European carmakers will be hoping that political tensions in Ukraine don't jeopardise the proposed trade deal between that country and the European Union, which promises to all but remove duties on vehicle imports to the country as well as get rid of the controversial utilisation fee. The deal was to have been signed last Friday but Ukraine withdrew and has postponed a final decision on the matter until next summer. Ukranian carmakers, meanwhile, are fearful of a crisis for domestic production should they be forced to compete with European rivals, with one stating that they would need support in the form of subsidies following any eventual signing.

The signing of a free trade zone agreement between the European Union and Ukraine promises to significantly improve logistics for European car manufacturers operating in the country, with the prospect of reducing costs by up to 25% by 2025, according to market experts. The current version of the agreement indicates that during the 10-year transition period Ukraine would be required to cancel almost all import duties on vehicles going to the country.

The pact with the EU would have been signed at a summit in Vilnius on November 29, but the government of Ukraine withdrew and has postponed a final decision on the matter until the summer of 2014 when tripartite negotiations with representatives of the EU and the Russian government are scheduled to take place.

The delays to closer union with the EU have raised tension in the country, with mass protests breaking out into violence over the weekend as demonstrators interpreted the move as a perceived distancing of President Viktor Yanukovych's government from the agreement. But away from the political tensions, aspects of the trade deal affecting customs bodes well for Europe's carmakers but is causing concern for local producers.

Customs duty reductions
According to the general director of the Association of Automobile Importers of Ukraine, Oleg Nazarenko, under the current version of the document, the customs duties on passenger cars from Europe will begin to decline a year after the ratification of the agreement, by 1% annually. Currently the customs duty levied on middle-range foreign cars with a 3-litre engine capacity of 10%. The protective duty of 6%-15% imposed this year, that is adding to the basic duty, will also be cancelled during the transition period.

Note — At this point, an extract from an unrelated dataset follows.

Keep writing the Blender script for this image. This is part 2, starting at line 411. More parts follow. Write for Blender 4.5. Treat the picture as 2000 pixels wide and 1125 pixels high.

"The agreement provides that in the first year after the creation of the free trade zone the import duties on European cars in Ukraine will not decrease. Then every year it will decrease by only 1% from the current 10%," said Nazarenko.

At the same time, Ukraine’s government has retained the right to limit this process if the influx of imported cars from the EU grows into large-scale volumes.

"If the volume of imports from the EU exceeds 45,000 vehicles, Ukraine has the right to impose special duties. And they will act for another five years even after the 10-year transition period," stated Nazarenko.

Utilisation fee to be cancelled
In parallel, the signing of a free trade zone agreement with the EU will also contribute to the abolition of the controversial utilisation fee that all importers currently have to pay.

The European Integration officer for the Ukraine, Valeriy Piatnitski, Ukraine will allow automobile importers to open their own recycling centres that can theoretically exempt them from paying environmental taxes.

Recycling at a producer’s own expense, according to parliamentarians, will be cheaper for them than paying the UAH 5,500 ($662) for each light car and UAH 11,000 ($1,364) for each truck and bus since January 1, 2014.

Ukrainian automakers say that improving the cost of logistics for importers could threaten the local market.

"The automotive industry of Ukraine may be in crisis after the conclusion of the Association Agreement with the European Union, as it is not able to compete with other automobile giants of European states," stated Tariel Vasadze, owner of AvtoZAZ. He said that the Ukrainian carmakers will need a substantial support in the form of subsidies, following the signing of the agreement.